Good days like this are hard to come by. I’ve been playing the game for 10 years now. I’ve won five times. This is obviously the biggest yet. I plan to really enjoy it over the coming days.

Lowry’s schedule has again had to change. He had originally planned to play at the St Jude Invitational on the PGA Tour but, understandably, he will not be boarding a plane this week, instead choosing to stay at home and savour the achievement of becoming a Major winner. 

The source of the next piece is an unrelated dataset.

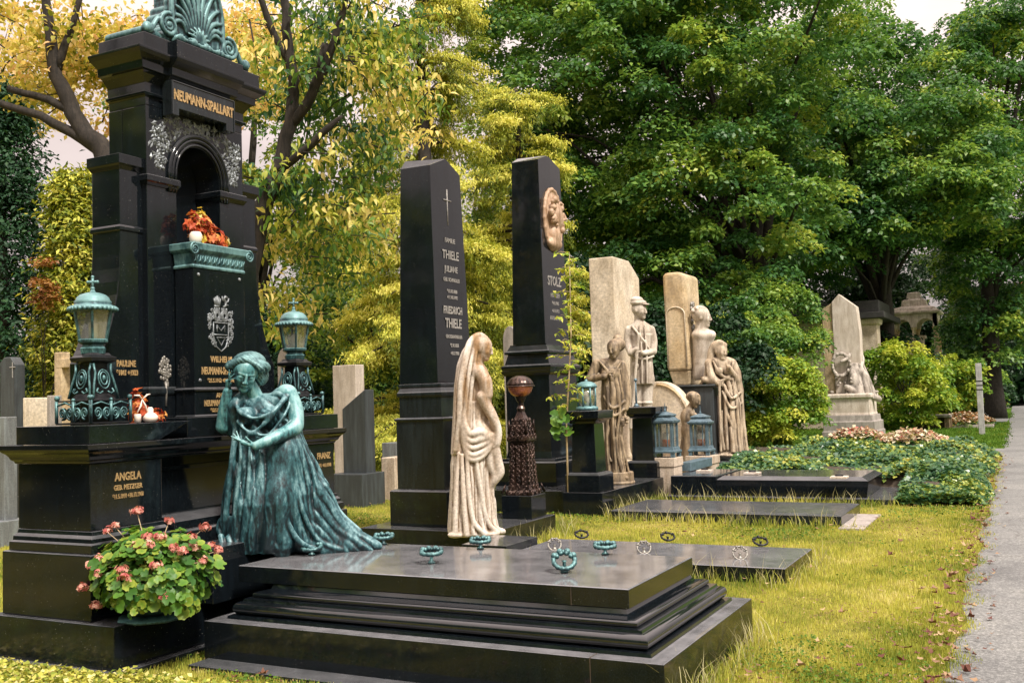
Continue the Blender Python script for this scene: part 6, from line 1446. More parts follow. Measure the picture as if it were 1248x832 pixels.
def crown_points(env, nclump, nleaf, rc, seed, flat=0.55, inner=0.45, gap=0.0):
    """clump centres in the outer part of several ellipsoids, leaves on the upper shell of every clump"""
    rs = np.random.default_rng(seed); vol = np.array([e[1][0]*e[1][1]*e[1][2] for e in env])**0.67; vol /= vol.sum()
    C = []; O = []
    which = rs.choice(len(env), nclump, p=vol)
    for w_ in which:
        c, r = env[w_]; d = rs.normal(size=3); d /= np.linalg.norm(d); q = rs.uniform(inner, 1.0)**0.6
        C.append(np.array(c)+d*np.array(r)*q); O.append(d)
    C = np.array(C); O = np.array(O); rr = rc*rs.uniform(0.55, 1.35, nclump); tc_ = rs.uniform(0, 1, nclump)
    idx = np.repeat(np.arange(nclump), nleaf); n = len(idx)
    d = rs.normal(size=(n, 3)); d /= np.linalg.norm(d, axis=1)[:, None]; q = rs.uniform(0.2, 1, n)**0.4
    k = d[:, 2] < -0.25; d[k, 2] *= -0.6
    off = d*q[:, None]*rr[idx][:, None]; off[:, 2] *= flat; off[:, 2] -= 0.35*(off[:, 0]**2+off[:, 1]**2)/rr[idx]
    P = C[idx]+off; tint = 0.62*tc_[idx]+0.38*rs.uniform(0, 1, n)
    return P, tint, d*0.8, C, O
def limbs(base, C, mat, root, r0, seed, fork_z, top, count=40, name='limb', lean=(0, 0)):
    """tapered trunk plus curved limbs reaching clump centres"""
    rs = np.random.default_rng(seed); b = MB(); base = np.array(base, float)
    tp = np.array([base[0]+lean[0], base[1]+lean[1], top]); pts = []; rad = []
    for i in range(9):
        t = i/8; p = base+(tp-base)*t+np.array([math.sin(t*5+seed)*0.12, math.cos(t*4+seed)*0.12, 0])*t*2; pts.append(p); rad.append(r0*(1.15-0.95*t)+(0.35*r0 if i == 0 else 0))
    b.tube(pts, rad, 12); o = b.build('trunk', mat, root, smooth=True)
    b = MB(); pk = rs.choice(len(C), min(count, len(C)), replace=False)
    for j in pk:
        c = C[j]; t0 = rs.uniform(0.0, 1.0)*0.7; zs = fork_z+(top-fork_z)*t0
        zs = min(zs, c[2]); zs = max(zs, fork_z*0.8); tt = (zs-base[2])/(top-base[2]); s_ = base+(tp-base)*tt
        m1 = s_+(c-s_)*0.35+np.array([0, 0, 0.12*np.linalg.norm(c-s_)]); m2 = s_+(c-s_)*0.7+np.array([rs.normal()*.2, rs.normal()*.2, 0.12*np.linalg.norm(c-s_)])
        q = r0*rs.uniform(0.16, 0.42); b.tube([s_, m1, m2, c], [q, q*0.7, q*0.42, q*0.12], 6)
    b.build(name+'s', mat, root, smooth=True)
    return o
G = {}
G['green'] = leafmat('mid green leaves', [(0, (0.024, 0.082, 0.034)), (0.35, (0.08, 0.20, 0.045)), (0.7, (0.23, 0.37, 0.06)), (1, (0.52, 0.56, 0.09))], 0.38, 0.42)
G['green_dark'] = leafmat('dark green leaves', [(0, (0.006, 0.026, 0.012)), (0.6, (0.018, 0.065, 0.02)), (1, (0.05, 0.11, 0.02))], 0.2, 0.5)
G['yellow'] = leafmat('yellow autumn leaves', [(0, (0.12, 0.17, 0.015)), (0.3, (0.38, 0.42, 0.03)), (0.65, (0.72, 0.62, 0.12)), (1, (0.88, 0.72, 0.28))], 0.45, 0.5)
G['yellow_green'] = leafmat('yellow and green leaves', [(0, (0.03, 0.10, 0.04)), (0.42, (0.14, 0.26, 0.035)), (0.66, (0.48, 0.50, 0.08)), (1, (0.88, 0.72, 0.27))], 0.4, 0.45)
G['golden'] = leafmat('golden maple leaves', [(0, (0.16, 0.20, 0.02)), (0.35, (0.52, 0.46, 0.07)), (0.8, (0.80, 0.60, 0.24)), (1, (0.78, 0.48, 0.24))], 0.45, 0.5)
G['conifer_gold'] = leafmat('golden green needles', [(0, (0.02, 0.05, 0.012)), (0.3, (0.10, 0.15, 0.016)), (0.5, (0.30, 0.35, 0.035)), (0.7, (0.58, 0.58, 0.08)), (1, (0.86, 0.78, 0.20))], 0.3, 0.6)
G['conifer_dark'] = leafmat('dark conifer needles', [(0, (0.006, 0.028, 0.014)), (0.6, (0.02, 0.075, 0.028)), (1, (0.05, 0.13, 0.03))], 0.15, 0.6)
G['shrub'] = leafmat('bright shrub leaves', [(0, (0.04, 0.14, 0.02)), (0.35, (0.17, 0.31, 0.035)), (0.7, (0.46, 0.54, 0.06)), (1, (0.72, 0.68, 0.12))], 0.35, 0.45)
G['ivy'] = leafmat('ivy leaves', [(0, (0.02, 0.075, 0.04)), (0.45, (0.06, 0.15, 0.05)), (0.72, (0.24, 0.32, 0.05)), (1, (0.66, 0.58, 0.14))], 0.2, 0.3)
G['orange'] = leafmat('orange autumn leaves', [(0, (0.20, 0.10, 0.02)), (0.5, (0.50, 0.20, 0.04)), (1, (0.62, 0.35, 0.07))], 0.4, 0.5)
G['russet'] = leafmat('dull russet leaves', [(0, (0.10, 0.05, 0.015)), (0.5, (0.26, 0.10, 0.03)), (1, (0.34, 0.19, 0.04))], 0.3, 0.5)
G['geranium'] = leafmat('geranium leaves', [(0, (0.03, 0.11, 0.02)), (0.5, (0.10, 0.23, 0.025)), (1, (0.30, 0.36, 0.05))], 0.25, 0.45)
G['grass'] = leafmat('grass blades', [(0, (0.07, 0.14, 0.02)), (0.3, (0.25, 0.30, 0.045)), (0.7, (0.56, 0.54, 0.10)), (1, (0.74, 0.66, 0.32))], 0.3, 0.6, 0.2)
G['grass_green'] = leafmat('green grass blades', [(0, (0.04, 0.11, 0.01)), (0.7, (0.11, 0.20, 0.02)), (1, (0.30, 0.30, 0.05))], 0.3, 0.6, 0.2)
G['straw'] = leafmat('pale dry stalks', [(0, (0.22, 0.22, 0.07)), (1, (0.66, 0.60, 0.36))], 0.2, 0.6, 0.2)
G['litter'] = leafmat('fallen leaves', [(0, (0.09, 0.02, 0.015)), (0.3, (0.13, 0.055, 0.03)), (0.7, (0.24, 0.14, 0.085)), (1, (0.42, 0.31, 0.16))], 0.1, 0.6)

def E_(px, py, d, rx, ry, rz):   # ellipsoid centred on a photo point at depth d; radii in metres
    return (atd(px, py, d), (rx, ry, rz))
def deciduous(name, basepx, d, env, ncl, nl, rc, size, mat, label, r0, fork_z, top, seed, cat='tree', lim=40, flat=0.55, inner=0.45, group=None, lean=(0, 0), tintpow=1.0, aspect=0.6, droop=0.3, up=0.6):
    b = atd(basepx, 400, d); t = thing(name, (b[0], b[1], 0), label, cat, group)
    P, ti, O, C, _ = crown_points(env, ncl, nl, rc, seed, flat, inner)
    k = P[:, 2] > 0.05; P, ti, O = P[k], ti[k], O[k]
    leaf_mesh('crown', P, size, ti**tintpow, mat, t, O, up, aspect, droop, seed=seed)
    limbs((b[0], b[1], -0.05), C, M['bark'], t, r0, seed, fork_z, top, lim, lean=lean)
    return t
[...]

In blitzing the field by six shots, Lowry rises back up to 17th in the world, collects a cheque for €1.7 million to bring his prize money for the first half of 2019 to over €3 million, and he now leads the European Tour’s lucrative Race to Dubai standings.

“It’s great for Offaly and where I’m from in Clara,” Lowry added. “I have all my close friends with me here today and I’m looking forward to getting down to my granny’s house and giving her the Claret Jug. It’s just going to be so special. I never thought it would happen to me.”

If Baltray was his breakthrough win, and Bridgestone his coming of age as a professional, this year has almost certainly been the making of Shane Lowry. A dream season has propelled him to rarefied heights and there’s no reason why he can’t soar even higher in the years to come.